Other News Materials 27 August 2008 16:33 (UTC +04:00)

Polish Foreign Minister Radek Sikorski has said he'd prefer Russia to work with the West, but Russia would lose again if it came to confrontation, reported dpa.

"As Europe, we're ten times richer than Russia and along with the United States twenty times," Sikorski told the daily Dziennik on Wednesday. "I'd prefer if Russia worked together and integrated itself with the wider-known West, but if it comes to confrontation, then it will lose again."

Sikorski's comments came a day after Russian President Dmitry Medvedev formally recognized Georgia's rebel regions as independent, defying Western criticism. Earlier this month Abkhazia and South Ossetia fuelled a brief but bloody Russia-Georgia conflict.

Sikorski also reaffirmed Poland's support for Georgia's territorial integrity, saying an upcoming meeting of European Union leaders on the topic will be an "important test" in its ability to conduct external politics.

Poland's Prime Minister Donald Tusk is slated to attend the upcoming EU summit on Georgia and will meet with Polish President Lech Kaczynski before the summit.
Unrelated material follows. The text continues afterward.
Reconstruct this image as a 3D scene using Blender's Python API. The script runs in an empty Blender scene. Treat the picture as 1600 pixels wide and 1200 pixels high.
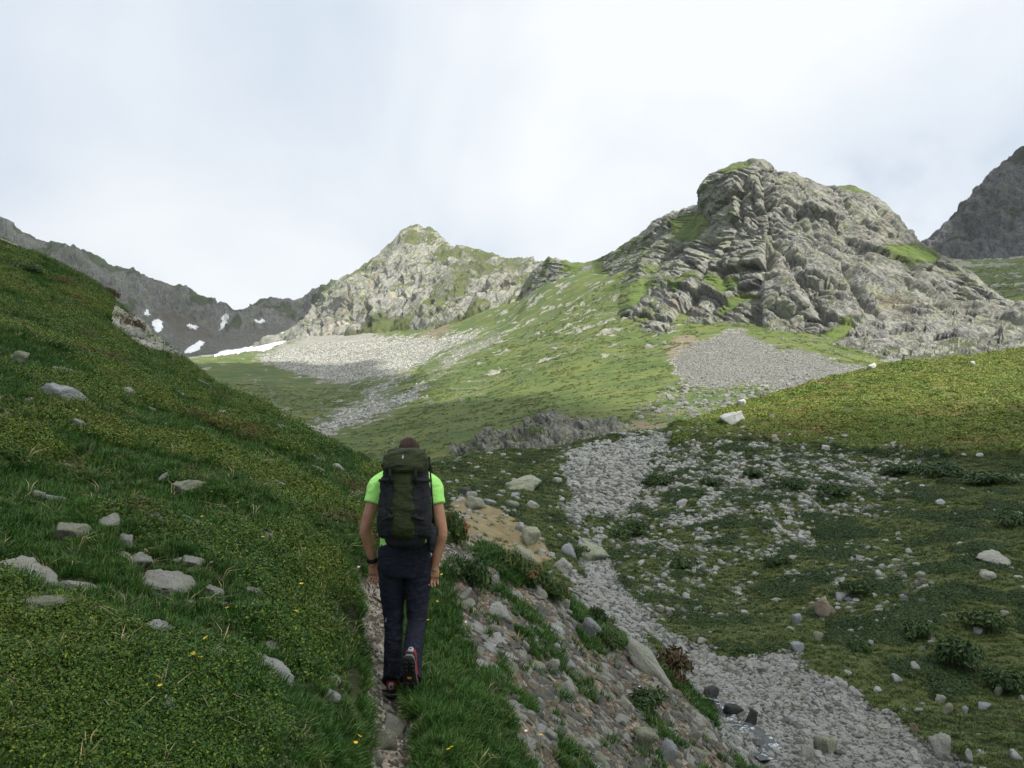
import bpy, bmesh, math, random
import numpy as np
from mathutils import Vector, Matrix
random.seed(7)
RNG = np.random.default_rng(11)
SC = bpy.context.scene
COL = SC.collection

# ---------------------------------------------------------------- camera
FPX = 1150.0                      # focal length in pixels of a 1600 px wide picture
PITCH = math.atan(120.0 / FPX)
cd = bpy.data.cameras.new('camera'); cam = bpy.data.objects.new('camera', cd); COL.objects.link(cam)
cd.sensor_width = 36.0; cd.lens = 36.0 * FPX / 1600.0
cd.clip_start = 0.05; cd.clip_end = 20000
cam.location = (0, 0, 0); cam.rotation_euler = (math.pi / 2 + PITCH, 0, 0)
SC.camera = cam

# ---------------------------------------------------------------- sun, sky, exposure
SUN = Vector((0.42, -0.46, 0.84)).normalized()          # towards the sun: high, from the right and behind
SUN_EL = math.asin(SUN.z)
SUN_AZ = math.atan2(SUN.x, SUN.y)                       # clockwise from +Y
sd = bpy.data.lights.new('sun', 'SUN'); sd.energy = 5.0; sd.angle = math.radians(1.0); sd.color = (1.0, 0.955, 0.87)
sun = bpy.data.objects.new('sun', sd); COL.objects.link(sun)
sun.rotation_euler = SUN.to_track_quat('Z', 'Y').to_euler(); sun.location = (0, 0, 3000)

w = bpy.data.worlds.new('World'); SC.world = w; w.use_nodes = True
nt = w.node_tree; nt.nodes.clear()
def wn(t, **k):
    n = nt.nodes.new(t)
    for a, b in k.items(): setattr(n, a, b)
    return n
sky = wn('ShaderNodeTexSky', sky_type='NISHITA'); sky.sun_disc = False
sky.sun_elevation = SUN_EL; sky.sun_rotation = SUN_AZ; sky.altitude = 2200
tc = wn('ShaderNodeTexCoord')
mp = wn('ShaderNodeMapping'); mp.inputs['Scale'].default_value = (1.0, 1.0, 1.25); mp.inputs['Location'].default_value = (0.35, 0.2, 0.62)
nt.links.new(tc.outputs['Generated'], mp.inputs['Vector'])
n1 = wn('ShaderNodeTexNoise'); n1.inputs['Scale'].default_value = 2.1; n1.inputs['Detail'].default_value = 8; n1.inputs['Roughness'].default_value = 0.52
n1.inputs['Distortion'].default_value = 0.35
nt.links.new(mp.outputs[0], n1.inputs['Vector'])
n2 = wn('ShaderNodeTexNoise'); n2.inputs['Scale'].default_value = 1.1; n2.inputs['Detail'].default_value = 4; n2.inputs['Roughness'].default_value = 0.5
nt.links.new(mp.outputs[0], n2.inputs['Vector'])
# thickness of the cloud: thin places let a little blue through, thick places are bright white to pale grey
cover = wn('ShaderNodeMapRange'); cover.inputs['From Min'].default_value = 0.30; cover.inputs['From Max'].default_value = 0.42
cover.inputs['To Min'].default_value = 0.55; cover.inputs['To Max'].default_value = 1.0
nt.links.new(n1.outputs['Fac'], cover.inputs['Value'])
ramp = wn('ShaderNodeValToRGB')
ramp.color_ramp.elements[0].position = 0.34; ramp.color_ramp.elements[0].color = (0.52, 0.61, 0.75, 1)
ramp.color_ramp.elements[1].position = 0.60; ramp.color_ramp.elements[1].color = (1.0, 1.0, 1.0, 1)
e = ramp.color_ramp.elements.new(0.47); e.color = (0.74, 0.80, 0.88, 1)
addn = wn('ShaderNodeMath', operation='ADD'); mul1 = wn('ShaderNodeMath', operation='MULTIPLY'); mul1.inputs[1].default_value = 0.55
mul2 = wn('ShaderNodeMath', operation='MULTIPLY'); mul2.inputs[1].default_value = 0.45
nt.links.new(n2.outputs['Fac'], mul1.inputs[0]); nt.links.new(n1.outputs['Fac'], mul2.inputs[0])
nt.links.new(mul1.outputs[0], addn.inputs[0]); nt.links.new(mul2.outputs[0], addn.inputs[1])
nt.links.new(addn.outputs[0], ramp.inputs['Fac'])
cl = wn('ShaderNodeMix', data_type='RGBA', blend_type='MULTIPLY'); cl.inputs['Factor'].default_value = 1.0
nt.links.new(ramp.outputs['Color'], cl.inputs[6]); cl.inputs[7].default_value = (6.3, 6.5, 6.75, 1)
mx = wn('ShaderNodeMix', data_type='RGBA')
nt.links.new(cover.outputs[0], mx.inputs['Factor']); nt.links.new(sky.outputs[0], mx.inputs[6]); nt.links.new(cl.outputs[2], mx.inputs[7])
bg = wn('ShaderNodeBackground'); bg.inputs['Strength'].default_value = 0.1
nt.links.new(mx.outputs[2], bg.inputs['Color'])
wo = wn('ShaderNodeOutputWorld'); nt.links.new(bg.outputs[0], wo.inputs['Surface'])

SC.view_settings.view_transform = 'Standard'; SC.view_settings.look = 'None'
SC.view_settings.exposure = 0.6; SC.view_settings.gamma = 1.0; SC.view_settings.use_curve_mapping = False
SC.render.engine = 'CYCLES'
SC.cycles.use_denoising = True
SC.cycles.max_bounces = 6; SC.cycles.diffuse_bounces = 3; SC.cycles.glossy_bounces = 2
SC.cycles.transparent_max_bounces = 8; SC.cycles.volume_bounces = 1
SC.cycles.caustics_reflective = False; SC.cycles.caustics_refractive = False

# ---------------------------------------------------------------- geometry helpers
CP, SP = math.cos(PITCH), math.sin(PITCH)
def tangents(c, r):
    """bearing and elevation tangents (x/y, z/y) of a sight line surveyed in the photograph"""
    c = np.asarray(c, float); r = np.asarray(r, float)
    u = (c - 800) / FPX; v = (600 - r) / FPX
    d = CP - v * SP
    return u / d, (SP + v * CP) / d
def survey(x, y, z):
    """inverse of tangents(): where a place in the terrain was surveyed"""
    d = y * CP + z * SP
    d = np.where(np.abs(d) < 1e-4, 1e-4, d)
    return 800 + FPX * x / d, 600 - FPX * (-y * SP + z * CP) / d
def place(c, r, y):
    a, e = tangents(c, r)
    return np.array([a * y, y, e * y])

_P = np.random.default_rng(3).permutation(256).astype(np.int32); _P = np.concatenate([_P, _P, _P])
_G = np.random.default_rng(5).normal(size=(256, 3)); _G /= np.linalg.norm(_G, axis=1)[:, None]; _G = _G.astype(np.float32)
def noise3(x, y, z):
    x = np.asarray(x, np.float32); y = np.asarray(y, np.float32); z = np.asarray(z, np.float32)
    x, y, z = np.broadcast_arrays(x, y, z)
    xi = np.floor(x); yi = np.floor(y); zi = np.floor(z)
    xf = x - xi; yf = y - yi; zf = z - zi
    xi = xi.astype(np.int64) & 255; yi = yi.astype(np.int64) & 255; zi = zi.astype(np.int64) & 255
    u = xf * xf * xf * (xf * (xf * 6 - 15) + 10); v = yf * yf * yf * (yf * (yf * 6 - 15) + 10); w_ = zf * zf * zf * (zf * (zf * 6 - 15) + 10)
    def g(ix, iy, iz, fx, fy, fz):
        h = _P[_P[_P[(xi + ix)] + yi + iy] + zi + iz]
        gr = _G[h]
        return gr[..., 0] * fx + gr[..., 1] * fy + gr[..., 2] * fz
    a = g(0, 0, 0, xf, yf, zf); b = g(1, 0, 0, xf - 1, yf, zf); a = a + u * (b - a)
    c = g(0, 1, 0, xf, yf - 1, zf); b = g(1, 1, 0, xf - 1, yf - 1, zf); c = c + u * (b - c); a = a + v * (c - a)
    d = g(0, 0, 1, xf, yf, zf - 1); b = g(1, 0, 1, xf - 1, yf, zf - 1); d = d + u * (b - d)
    c = g(0, 1, 1, xf, yf - 1, zf - 1); b = g(1, 1, 1, xf - 1, yf - 1, zf - 1); c = c + u * (b - c); d = d + v * (c - d)
    return (a + w_ * (d - a)) * 1.6
def fbm(x, y, z, o=4, gain=0.5):
    s = 0; k = 1.0; f = 1.0
    for i in range(o):
        s = s + k * noise3(x * f + 17.3 * i, y * f - 9.1 * i, z * f + 4.7 * i); k *= gain; f *= 2.03
    return s
def ridged(x, y, z, o=4, gain=0.55):
    s = 0; k = 1.0; f = 1.0
    for i in range(o):
        s = s + k * (0.52 - 2 * np.abs(noise3(x * f + 31.7 * i, y * f + 5.3 * i, z * f - 8.9 * i))); k *= gain; f *= 2.1
    return s
def facets(u, v, seed):
    """fractured rock: every cell of a jittered lattice is a flat face with its own height and tilt"""
    iu = np.floor(u).astype(np.int64); iv = np.floor(v).astype(np.int64); best = np.full(u.shape, 1e9); out = np.zeros(u.shape); second = np.full(u.shape, 1e9)
    T = np.random.default_rng(seed).random((4096, 5)).astype(np.float32)
    for a in (-1, 0, 1):
        for b in (-1, 0, 1):
            h = ((iu + a) * 73 + (iv + b) * 179 + ((iu + a) * (iv + b)) % 31 * 7) & 4095; t = T[h]
            du = u - (iu + a + t[..., 0]); dv = v - (iv + b + t[..., 1]); d = du * du + dv * dv; nb_ = d < best
            second = np.where(nb_, best, np.minimum(second, d)); out = np.where(nb_, (t[..., 2] - 0.5) * 2 + (t[..., 3] - 0.5) * 2.4 * du + (t[..., 4] - 0.5) * 3.0 * dv, out); best = np.where(nb_, d, best)
    gap = np.sqrt(second) - np.sqrt(best)
    return out, gap
def smooth(a, b, x):
    t = np.clip((x - a) / (b - a), 0, 1); return t * t * (3 - 2 * t)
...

A top aide to the prime minister said "it would be good" to unify their different viewpoints, reported the Polish Press Agency.

Kaczynski has come out strongly in support of Georgia and harshly condemned Russia for "imperialism," while Tusk has been more diplomatic, supporting a French-Russian plan to resolve the conflict.

The United States slammed Medvedev's recognition of the breakaway territories, while the European Union reaffirmed support for Georgia's territorial integrity.

Medvedev stressed that Russia has long held back from recognizing the regions' pleas for independence, but Georgia's attack on South Ossetia had forced its hand.

The EU and the entire West will find ways to work with Russia, Sikorski said, and Polish-Russian diplomacy is still possible.

"Heads of France, Germany, the US, Turkey and Ukraine have been in Russia," Sikorski told Dziennik. "Poland shouldn't be the only nation that doesn't speak with its neighbour. I think that Russia should also care for dialogue with a nation that's now listened to on Eastern matters more carefully than ever before."